Answer with one number: how many lines hold "this".

**THE RECORDS**
· · · ·

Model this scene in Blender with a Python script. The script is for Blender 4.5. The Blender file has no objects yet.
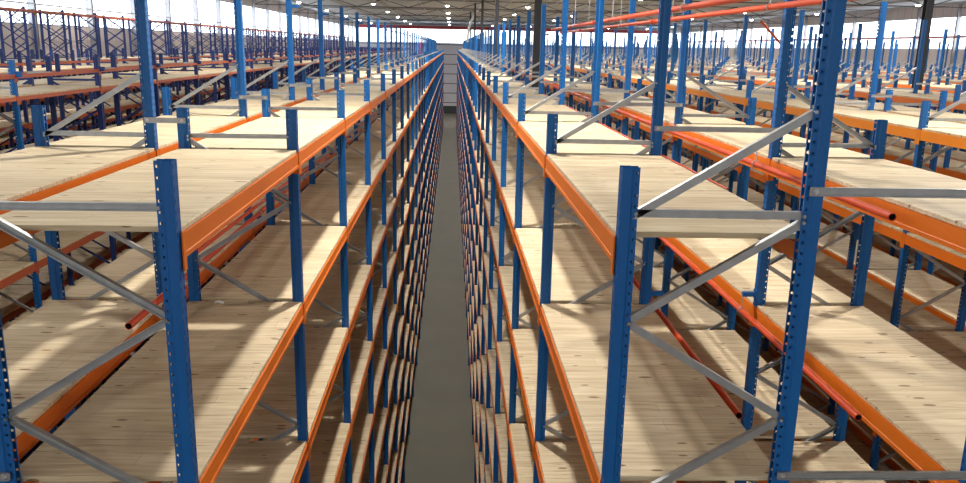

· · · ·

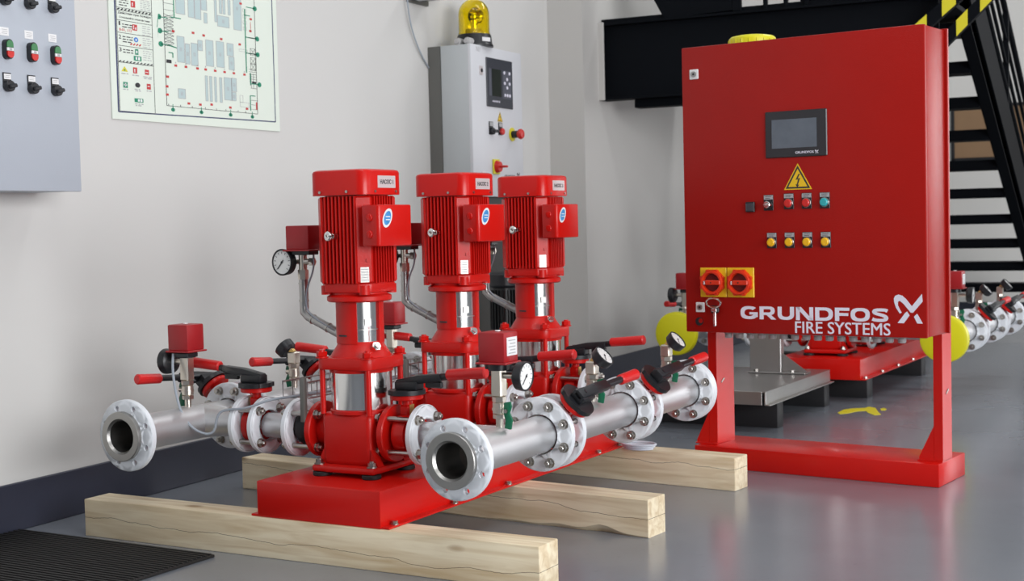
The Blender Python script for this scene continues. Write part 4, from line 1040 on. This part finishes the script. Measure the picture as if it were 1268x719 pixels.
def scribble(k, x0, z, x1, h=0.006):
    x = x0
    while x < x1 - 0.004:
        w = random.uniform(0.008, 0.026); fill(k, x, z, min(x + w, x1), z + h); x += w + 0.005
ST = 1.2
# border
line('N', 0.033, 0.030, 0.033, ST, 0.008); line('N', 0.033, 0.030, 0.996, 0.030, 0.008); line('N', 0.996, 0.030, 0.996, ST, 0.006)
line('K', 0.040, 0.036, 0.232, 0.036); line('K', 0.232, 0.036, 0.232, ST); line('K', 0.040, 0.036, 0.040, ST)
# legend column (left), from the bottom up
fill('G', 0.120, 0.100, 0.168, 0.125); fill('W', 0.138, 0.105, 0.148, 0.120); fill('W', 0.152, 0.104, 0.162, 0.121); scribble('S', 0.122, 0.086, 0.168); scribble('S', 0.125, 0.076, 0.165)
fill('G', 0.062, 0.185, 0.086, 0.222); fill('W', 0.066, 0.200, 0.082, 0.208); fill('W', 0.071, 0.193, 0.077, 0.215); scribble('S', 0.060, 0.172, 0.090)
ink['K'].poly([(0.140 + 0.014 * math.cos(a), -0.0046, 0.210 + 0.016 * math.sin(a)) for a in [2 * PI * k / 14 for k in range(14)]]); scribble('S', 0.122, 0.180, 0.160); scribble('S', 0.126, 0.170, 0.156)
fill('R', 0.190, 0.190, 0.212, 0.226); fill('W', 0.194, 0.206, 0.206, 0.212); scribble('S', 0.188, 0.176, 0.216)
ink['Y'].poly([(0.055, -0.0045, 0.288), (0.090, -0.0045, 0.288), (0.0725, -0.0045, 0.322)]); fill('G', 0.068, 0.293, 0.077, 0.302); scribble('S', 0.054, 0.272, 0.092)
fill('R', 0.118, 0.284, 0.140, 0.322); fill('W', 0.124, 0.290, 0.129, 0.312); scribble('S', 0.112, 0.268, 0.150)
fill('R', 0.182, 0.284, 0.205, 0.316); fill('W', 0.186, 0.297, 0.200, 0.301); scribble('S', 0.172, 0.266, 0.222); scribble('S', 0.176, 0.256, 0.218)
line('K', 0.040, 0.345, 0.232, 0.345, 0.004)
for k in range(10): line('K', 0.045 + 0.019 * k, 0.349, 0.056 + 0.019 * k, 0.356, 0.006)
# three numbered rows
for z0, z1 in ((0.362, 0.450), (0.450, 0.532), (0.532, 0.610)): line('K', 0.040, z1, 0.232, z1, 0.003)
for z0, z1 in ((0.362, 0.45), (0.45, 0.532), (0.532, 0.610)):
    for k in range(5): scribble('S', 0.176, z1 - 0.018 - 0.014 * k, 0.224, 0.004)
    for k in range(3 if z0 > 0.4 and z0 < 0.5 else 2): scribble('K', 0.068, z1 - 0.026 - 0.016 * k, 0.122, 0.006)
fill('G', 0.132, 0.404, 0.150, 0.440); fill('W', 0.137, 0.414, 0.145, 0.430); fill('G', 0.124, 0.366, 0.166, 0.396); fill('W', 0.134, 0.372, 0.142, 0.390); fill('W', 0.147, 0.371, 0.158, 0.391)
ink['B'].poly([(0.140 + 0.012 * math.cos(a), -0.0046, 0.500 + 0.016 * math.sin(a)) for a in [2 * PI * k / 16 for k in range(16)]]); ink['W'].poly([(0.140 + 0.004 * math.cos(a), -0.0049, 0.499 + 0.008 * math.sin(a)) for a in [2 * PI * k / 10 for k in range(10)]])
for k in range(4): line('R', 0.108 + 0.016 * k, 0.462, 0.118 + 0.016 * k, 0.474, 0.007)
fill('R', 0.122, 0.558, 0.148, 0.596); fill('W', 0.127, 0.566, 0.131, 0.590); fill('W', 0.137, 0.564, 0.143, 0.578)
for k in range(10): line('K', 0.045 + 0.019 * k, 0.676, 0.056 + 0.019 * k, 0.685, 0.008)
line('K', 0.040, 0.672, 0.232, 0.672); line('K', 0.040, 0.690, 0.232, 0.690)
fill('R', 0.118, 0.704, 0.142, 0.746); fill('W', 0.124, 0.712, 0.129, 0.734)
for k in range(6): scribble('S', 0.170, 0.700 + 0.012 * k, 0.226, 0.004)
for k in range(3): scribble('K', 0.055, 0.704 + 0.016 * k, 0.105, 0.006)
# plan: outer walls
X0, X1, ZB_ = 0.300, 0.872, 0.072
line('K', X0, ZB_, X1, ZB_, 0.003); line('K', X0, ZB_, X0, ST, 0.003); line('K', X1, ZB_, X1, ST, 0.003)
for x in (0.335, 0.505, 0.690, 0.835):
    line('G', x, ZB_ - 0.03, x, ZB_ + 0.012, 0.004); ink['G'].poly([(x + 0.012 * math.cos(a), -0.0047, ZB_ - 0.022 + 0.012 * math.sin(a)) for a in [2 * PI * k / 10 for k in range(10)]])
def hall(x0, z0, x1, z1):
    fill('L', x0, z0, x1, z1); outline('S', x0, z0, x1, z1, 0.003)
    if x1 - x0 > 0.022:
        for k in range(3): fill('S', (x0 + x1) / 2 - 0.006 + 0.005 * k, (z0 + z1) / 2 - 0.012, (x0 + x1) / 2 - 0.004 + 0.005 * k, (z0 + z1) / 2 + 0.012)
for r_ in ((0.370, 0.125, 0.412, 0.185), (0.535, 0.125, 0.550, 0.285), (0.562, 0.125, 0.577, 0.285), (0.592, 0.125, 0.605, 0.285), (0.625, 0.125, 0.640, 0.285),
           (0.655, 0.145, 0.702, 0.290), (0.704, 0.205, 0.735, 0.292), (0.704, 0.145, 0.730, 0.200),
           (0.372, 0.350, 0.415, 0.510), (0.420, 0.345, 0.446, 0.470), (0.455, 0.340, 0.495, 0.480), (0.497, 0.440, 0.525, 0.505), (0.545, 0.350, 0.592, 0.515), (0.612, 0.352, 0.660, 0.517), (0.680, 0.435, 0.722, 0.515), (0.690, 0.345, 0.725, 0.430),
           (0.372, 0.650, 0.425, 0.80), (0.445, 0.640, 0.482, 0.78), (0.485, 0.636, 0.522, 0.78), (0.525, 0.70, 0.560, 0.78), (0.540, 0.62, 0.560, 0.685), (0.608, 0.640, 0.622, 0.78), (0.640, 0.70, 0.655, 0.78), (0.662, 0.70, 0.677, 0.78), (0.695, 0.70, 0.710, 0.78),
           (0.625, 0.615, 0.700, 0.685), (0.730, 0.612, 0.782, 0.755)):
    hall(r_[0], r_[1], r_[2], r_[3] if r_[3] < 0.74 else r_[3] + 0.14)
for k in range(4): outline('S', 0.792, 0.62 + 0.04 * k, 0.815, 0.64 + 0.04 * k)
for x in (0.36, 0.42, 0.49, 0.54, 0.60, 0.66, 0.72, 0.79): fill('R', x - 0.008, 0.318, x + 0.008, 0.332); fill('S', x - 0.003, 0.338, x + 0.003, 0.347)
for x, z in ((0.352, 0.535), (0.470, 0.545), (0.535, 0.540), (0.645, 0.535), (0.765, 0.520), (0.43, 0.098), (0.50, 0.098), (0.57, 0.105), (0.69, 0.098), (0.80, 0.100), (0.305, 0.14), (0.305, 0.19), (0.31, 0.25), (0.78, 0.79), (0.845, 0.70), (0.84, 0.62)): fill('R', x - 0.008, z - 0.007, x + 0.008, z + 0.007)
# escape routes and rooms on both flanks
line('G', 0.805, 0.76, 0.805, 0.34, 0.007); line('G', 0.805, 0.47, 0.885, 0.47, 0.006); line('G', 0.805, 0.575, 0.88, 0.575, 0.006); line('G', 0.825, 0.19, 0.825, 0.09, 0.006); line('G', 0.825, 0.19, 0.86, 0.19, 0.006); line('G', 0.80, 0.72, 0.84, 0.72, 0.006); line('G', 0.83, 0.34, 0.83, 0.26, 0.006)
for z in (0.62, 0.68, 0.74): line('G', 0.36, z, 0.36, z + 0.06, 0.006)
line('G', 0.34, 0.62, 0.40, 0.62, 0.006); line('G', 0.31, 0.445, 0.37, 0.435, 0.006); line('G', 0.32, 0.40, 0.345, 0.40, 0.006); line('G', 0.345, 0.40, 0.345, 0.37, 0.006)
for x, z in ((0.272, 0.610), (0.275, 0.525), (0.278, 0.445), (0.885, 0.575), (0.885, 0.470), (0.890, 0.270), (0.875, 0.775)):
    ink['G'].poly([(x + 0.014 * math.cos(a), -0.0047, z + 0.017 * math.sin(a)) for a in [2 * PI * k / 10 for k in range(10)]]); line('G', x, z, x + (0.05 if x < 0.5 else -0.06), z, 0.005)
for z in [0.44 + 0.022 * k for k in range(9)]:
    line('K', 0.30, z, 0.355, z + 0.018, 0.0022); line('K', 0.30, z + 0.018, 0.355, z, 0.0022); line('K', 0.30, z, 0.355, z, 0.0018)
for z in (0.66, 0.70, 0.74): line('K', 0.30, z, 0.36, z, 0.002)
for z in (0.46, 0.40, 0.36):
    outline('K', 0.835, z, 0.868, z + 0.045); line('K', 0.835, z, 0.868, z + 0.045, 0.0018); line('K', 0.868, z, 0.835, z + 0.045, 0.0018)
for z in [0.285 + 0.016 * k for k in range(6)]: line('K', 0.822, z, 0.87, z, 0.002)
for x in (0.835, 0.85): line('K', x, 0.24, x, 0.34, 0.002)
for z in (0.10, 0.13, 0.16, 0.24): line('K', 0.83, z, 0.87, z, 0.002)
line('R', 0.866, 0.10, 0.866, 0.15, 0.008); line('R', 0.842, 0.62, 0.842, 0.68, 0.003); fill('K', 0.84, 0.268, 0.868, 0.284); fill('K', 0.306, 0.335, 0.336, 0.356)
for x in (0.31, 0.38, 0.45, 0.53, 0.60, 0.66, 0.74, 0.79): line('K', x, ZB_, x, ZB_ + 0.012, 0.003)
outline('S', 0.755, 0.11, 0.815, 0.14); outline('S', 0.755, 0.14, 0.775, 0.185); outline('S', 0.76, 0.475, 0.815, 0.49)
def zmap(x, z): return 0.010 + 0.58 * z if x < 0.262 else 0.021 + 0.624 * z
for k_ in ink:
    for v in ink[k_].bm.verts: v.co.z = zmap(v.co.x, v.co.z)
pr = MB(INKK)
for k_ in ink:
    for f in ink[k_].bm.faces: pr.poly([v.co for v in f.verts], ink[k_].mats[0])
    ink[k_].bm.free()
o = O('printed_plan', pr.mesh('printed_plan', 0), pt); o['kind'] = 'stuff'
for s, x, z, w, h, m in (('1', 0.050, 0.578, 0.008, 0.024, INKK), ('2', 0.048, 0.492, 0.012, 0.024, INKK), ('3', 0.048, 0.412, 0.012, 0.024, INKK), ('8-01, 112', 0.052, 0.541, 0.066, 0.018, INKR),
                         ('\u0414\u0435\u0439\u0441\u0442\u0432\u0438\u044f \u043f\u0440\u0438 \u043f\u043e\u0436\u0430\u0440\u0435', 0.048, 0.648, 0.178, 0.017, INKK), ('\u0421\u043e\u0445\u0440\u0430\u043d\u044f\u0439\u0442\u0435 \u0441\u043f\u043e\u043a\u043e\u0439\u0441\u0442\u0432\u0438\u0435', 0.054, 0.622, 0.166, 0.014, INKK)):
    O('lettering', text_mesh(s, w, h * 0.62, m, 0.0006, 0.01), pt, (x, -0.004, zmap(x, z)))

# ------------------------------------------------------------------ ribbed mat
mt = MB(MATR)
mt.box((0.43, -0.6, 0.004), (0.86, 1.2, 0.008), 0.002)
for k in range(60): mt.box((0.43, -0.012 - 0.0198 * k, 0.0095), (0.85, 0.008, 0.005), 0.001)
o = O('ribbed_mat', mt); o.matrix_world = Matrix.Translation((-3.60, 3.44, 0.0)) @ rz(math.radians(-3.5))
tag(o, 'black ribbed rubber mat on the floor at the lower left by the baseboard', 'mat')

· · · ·

**COMPLETE OUTPUT**
2